Aussi, afin d’appuyer ces arguments, différents hommes de loi proche du gouvernement mettent en avant le ‘Preliminary Report’ de Geoffrey Robertson sur les Media Law and Ethics soumis à l’ex-Premier ministre, Navin Ramgoolam, en 2013. « Tout un volet est consacré au thème ‘Scandalising the Court’. Geoffrey Robertson avait dès, cette période-là, affirmé que : ‘The Law Commission in England recommended the abolition of the crime of scandalisation’. Il avait également été dit dans ce même rapport que ‘The crime of scandalisation should be reconsidered’ ».

Ce qu’a dit le Premier ministre

Pravind Jugnauth a, dans un premier temps, affirmé que certaines institutions sont sous l’emprise de la mafia lors d’une campagne de ‘National Clean-up’ le 26 février. « Mo bien inkie kan mo trouve ki manierr ca bann mafia-la zot ena linflians lor sertin dimounn dan sertin lotorite dan sertin institision », avait-il dit.  Quelque temps plus tard, soit le 7 mars, Pravind Jugnauth est revenu à la charge en affirmant : « Lorsque quelqu’un est arrêté avec autant de drogue, la loi n’est pas appliquée comme il se doit (…) Je trouve choquant que certaines décisions prises récemment, au lieu de combattre la mafia, sont en train de l’aider ». 

Les dernières critiques du Premier ministre, le 14 mars dernier, lors d’une cérémonie privée en présence de certains chefs religieux, ont cette fois-ci été plus frontales. Il a qualifié le jugement de la magistrate, Jade Ngan Chai King de « bancal ».

Le Bar Council persiste et signe

priscilla
Me Priscilla Balgobin-Bhoyrul, est la présidente du Bar Council.

Le Bar Council n’a pas tardé à réagir après les récentes attaques contre le bureau du Directeur des Poursuites Publiques (DPP) et le judiciaire. Dans cette optique, une correspondance sera adressée, ce jeudi 23 mars 2023, à la Chef juge Bibi Rehana Mungly-Gulbul, et au président de la République Prithvirajsing Roopun. C’est ce qu’a affirmé la présidente du Bar Council, Priscilla Balgobin-Bhoyrul, au Défi Quotidien. 

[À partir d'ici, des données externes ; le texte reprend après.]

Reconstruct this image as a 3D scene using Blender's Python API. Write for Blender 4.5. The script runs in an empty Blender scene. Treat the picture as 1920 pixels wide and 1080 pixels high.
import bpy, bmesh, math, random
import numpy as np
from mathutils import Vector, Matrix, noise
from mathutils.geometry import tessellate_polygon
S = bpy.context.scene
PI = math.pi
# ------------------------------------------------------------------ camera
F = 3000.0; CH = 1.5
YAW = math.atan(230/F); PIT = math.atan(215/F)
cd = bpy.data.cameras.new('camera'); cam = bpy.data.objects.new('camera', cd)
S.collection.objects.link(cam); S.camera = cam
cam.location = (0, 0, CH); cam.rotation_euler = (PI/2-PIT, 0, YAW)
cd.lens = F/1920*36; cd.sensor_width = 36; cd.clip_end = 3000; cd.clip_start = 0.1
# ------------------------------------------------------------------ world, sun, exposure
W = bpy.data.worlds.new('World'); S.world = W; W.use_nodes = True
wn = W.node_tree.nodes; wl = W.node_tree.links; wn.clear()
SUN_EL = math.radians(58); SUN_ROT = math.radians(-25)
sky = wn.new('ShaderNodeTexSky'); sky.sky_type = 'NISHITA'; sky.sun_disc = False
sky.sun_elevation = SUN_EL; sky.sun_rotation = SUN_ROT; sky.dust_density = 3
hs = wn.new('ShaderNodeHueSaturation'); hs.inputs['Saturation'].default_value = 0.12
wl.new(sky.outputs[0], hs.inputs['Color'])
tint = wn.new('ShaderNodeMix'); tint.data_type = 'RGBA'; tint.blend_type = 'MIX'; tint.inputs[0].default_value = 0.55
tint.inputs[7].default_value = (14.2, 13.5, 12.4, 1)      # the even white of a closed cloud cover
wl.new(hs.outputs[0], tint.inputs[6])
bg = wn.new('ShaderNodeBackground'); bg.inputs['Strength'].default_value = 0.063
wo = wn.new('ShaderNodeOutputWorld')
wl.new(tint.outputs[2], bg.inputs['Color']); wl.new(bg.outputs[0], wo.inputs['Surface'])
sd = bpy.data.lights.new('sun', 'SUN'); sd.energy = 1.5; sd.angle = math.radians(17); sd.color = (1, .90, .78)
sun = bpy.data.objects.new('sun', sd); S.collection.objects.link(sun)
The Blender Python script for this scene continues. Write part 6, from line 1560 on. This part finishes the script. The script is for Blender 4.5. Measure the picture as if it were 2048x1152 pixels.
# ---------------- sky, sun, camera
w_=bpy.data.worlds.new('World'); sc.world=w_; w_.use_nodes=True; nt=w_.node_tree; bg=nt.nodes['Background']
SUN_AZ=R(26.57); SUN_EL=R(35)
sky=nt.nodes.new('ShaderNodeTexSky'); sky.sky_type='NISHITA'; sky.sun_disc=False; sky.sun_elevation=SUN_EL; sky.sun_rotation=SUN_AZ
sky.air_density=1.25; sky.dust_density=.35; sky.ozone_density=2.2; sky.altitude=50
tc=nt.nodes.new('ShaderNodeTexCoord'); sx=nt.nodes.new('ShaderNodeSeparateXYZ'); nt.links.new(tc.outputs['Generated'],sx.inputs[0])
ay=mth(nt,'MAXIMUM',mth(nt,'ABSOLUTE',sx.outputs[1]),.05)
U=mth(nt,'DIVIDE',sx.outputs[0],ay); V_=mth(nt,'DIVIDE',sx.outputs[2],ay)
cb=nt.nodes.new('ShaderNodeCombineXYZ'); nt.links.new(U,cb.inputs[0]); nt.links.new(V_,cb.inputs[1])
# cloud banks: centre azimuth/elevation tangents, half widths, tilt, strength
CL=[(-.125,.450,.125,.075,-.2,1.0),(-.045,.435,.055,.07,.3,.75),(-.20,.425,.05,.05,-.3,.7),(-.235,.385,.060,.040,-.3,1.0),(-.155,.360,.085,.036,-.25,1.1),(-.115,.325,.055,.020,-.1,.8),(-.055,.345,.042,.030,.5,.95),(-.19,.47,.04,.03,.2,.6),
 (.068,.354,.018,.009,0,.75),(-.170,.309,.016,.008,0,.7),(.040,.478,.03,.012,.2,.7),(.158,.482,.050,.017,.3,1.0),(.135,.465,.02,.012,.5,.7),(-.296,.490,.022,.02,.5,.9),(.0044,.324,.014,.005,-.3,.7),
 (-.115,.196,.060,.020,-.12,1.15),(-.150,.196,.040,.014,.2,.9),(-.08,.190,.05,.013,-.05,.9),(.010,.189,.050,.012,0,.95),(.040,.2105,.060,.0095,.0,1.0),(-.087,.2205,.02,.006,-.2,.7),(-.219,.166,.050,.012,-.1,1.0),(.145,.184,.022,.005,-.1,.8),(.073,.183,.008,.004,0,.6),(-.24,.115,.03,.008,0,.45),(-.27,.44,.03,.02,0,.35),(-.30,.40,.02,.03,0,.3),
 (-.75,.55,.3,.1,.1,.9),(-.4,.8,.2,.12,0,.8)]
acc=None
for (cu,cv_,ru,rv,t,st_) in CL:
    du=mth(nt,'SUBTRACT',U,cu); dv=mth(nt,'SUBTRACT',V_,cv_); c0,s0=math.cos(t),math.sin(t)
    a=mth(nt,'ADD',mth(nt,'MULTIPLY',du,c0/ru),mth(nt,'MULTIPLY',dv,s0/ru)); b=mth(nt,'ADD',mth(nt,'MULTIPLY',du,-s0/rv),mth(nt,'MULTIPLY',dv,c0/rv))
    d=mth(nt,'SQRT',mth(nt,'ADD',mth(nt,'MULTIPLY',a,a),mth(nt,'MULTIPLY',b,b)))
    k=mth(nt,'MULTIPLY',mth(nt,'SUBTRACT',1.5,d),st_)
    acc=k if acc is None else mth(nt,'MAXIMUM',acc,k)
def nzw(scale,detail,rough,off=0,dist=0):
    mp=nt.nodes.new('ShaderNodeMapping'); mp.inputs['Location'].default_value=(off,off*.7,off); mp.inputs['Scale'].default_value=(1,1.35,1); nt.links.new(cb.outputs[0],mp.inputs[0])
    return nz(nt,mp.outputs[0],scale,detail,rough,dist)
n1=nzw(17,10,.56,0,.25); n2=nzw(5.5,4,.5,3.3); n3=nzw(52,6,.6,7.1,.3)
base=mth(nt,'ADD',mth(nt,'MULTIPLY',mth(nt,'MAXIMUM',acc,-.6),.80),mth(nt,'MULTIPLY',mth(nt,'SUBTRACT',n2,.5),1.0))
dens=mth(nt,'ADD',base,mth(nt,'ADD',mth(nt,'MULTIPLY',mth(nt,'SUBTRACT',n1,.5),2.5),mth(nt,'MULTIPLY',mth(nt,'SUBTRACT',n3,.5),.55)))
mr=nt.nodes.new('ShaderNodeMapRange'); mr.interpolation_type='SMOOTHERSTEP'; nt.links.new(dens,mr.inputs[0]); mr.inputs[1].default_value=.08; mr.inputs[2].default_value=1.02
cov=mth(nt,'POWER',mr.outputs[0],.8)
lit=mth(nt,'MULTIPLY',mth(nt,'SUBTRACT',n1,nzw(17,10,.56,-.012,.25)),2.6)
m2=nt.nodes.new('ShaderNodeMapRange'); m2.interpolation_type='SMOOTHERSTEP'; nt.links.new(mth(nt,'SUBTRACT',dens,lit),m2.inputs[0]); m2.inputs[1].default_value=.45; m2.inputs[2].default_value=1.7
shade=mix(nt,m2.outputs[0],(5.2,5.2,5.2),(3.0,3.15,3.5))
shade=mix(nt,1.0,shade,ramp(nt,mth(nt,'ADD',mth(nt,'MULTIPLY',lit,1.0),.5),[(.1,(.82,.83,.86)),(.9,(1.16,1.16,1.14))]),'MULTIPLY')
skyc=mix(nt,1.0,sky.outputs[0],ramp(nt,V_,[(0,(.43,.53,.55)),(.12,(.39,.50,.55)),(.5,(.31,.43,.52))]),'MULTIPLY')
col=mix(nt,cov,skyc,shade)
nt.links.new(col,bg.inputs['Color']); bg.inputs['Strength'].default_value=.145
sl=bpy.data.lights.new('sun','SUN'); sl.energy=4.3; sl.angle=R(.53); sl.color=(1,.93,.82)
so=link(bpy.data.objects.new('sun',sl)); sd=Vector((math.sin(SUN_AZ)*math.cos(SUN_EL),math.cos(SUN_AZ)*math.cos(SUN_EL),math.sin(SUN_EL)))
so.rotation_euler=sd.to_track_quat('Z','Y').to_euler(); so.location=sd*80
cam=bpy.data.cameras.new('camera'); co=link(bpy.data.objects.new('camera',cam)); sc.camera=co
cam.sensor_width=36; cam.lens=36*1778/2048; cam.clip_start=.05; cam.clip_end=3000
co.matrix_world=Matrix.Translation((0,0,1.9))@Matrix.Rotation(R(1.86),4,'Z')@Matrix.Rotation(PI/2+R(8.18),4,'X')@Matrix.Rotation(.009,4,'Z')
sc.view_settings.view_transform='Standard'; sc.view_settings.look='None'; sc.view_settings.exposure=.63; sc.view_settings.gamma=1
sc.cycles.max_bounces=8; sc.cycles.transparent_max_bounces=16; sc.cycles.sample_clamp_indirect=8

« Nous devons intervenir. Car nous condamnons fermement ces attaques gratuites et infondées. Surtout que cela concerne une magistrate qui est sous la responsabilité de la Chef juge. Nous souhaitons que des actions soient prises le plus vite possible. » 

Une résolution a été votée et adoptée à l’unanimité condamnant sans réserve toute attaque contre le judiciaire et le bureau du DPP. C’était lors d’une réunion spéciale tenue le 21 mars 2023, au siège de la Mauritius Bar Association (MBA) à Port-Louis. Cela faisait suite à la requête d’une douzaine avocats réclamant l’intervention de l’ordre des avocats après des attaques contre le judiciaire et le bureau du DPP. 

Dans leur correspondance, ils ont condamné les attaques sur la page « Sun TV News » sur le réseau Facebook. Attaques contre l’ancien Chef juge Eddy Balancy, le DPP Rashid Ahmine, l’avocat Shakeel Mohamed et la magistrate siégeant au tribunal de Moka. 

Les avocats ont avancé que ces attaques visent à saper l’État de droit ainsi que l’indépendance et l’autorité du judiciaire et à semer le doute sur l’intégrité du pouvoir judiciaire du DPP et d’un membre du barreau. Le bureau du DPP a également porté plainte à la police contre la page « Sun TV News » dans cette affaire. 

Position revue du DPP 

Au cours de la réunion spéciale, il a été porté à la connaissance de la Mauritius Bar Association (MBA) que d’autres membres sont également concernés par ces attaques. 

Ces attaques sont survenues après que Bruneau Laurette a obtenu, le 23 février 2023, la liberté sous caution par le tribunal de Moka. Et aussi le fait que le DPP a revu sa position et n’a pas fait appel de la décision du tribunal de Moka.  

D’autre part, elle a ajouté avoir récemment eu une rencontre avec le DPP, Rashid Ahmine, et Me Rajesh Ramloll, Senior Counsel et Sollicitor General du bureau de l’Attorney General. « Notre objectif est de promouvoir notre profession et que nous soyons unis », soutient la présidente du Bar Council. Elle est aussi d’avis qu’il faut avancer, innover et dynamiser avec l’ère de la technologie. 

D’autre part, elle a ajouté avoir fait une requête auprès du commissaire de police (CP), Anil Kumar Dip, pour une rencontre. « Le bureau du CP a répondu positivement. Nous voulons travailler conjointement et aussi faire des représentations auprès du CP à la requête des membres », explique Me Priscilla Balgobin-Bhoyrul. Tout en affirmant qu’elle espère que le CP va leur rencontrer bientôt.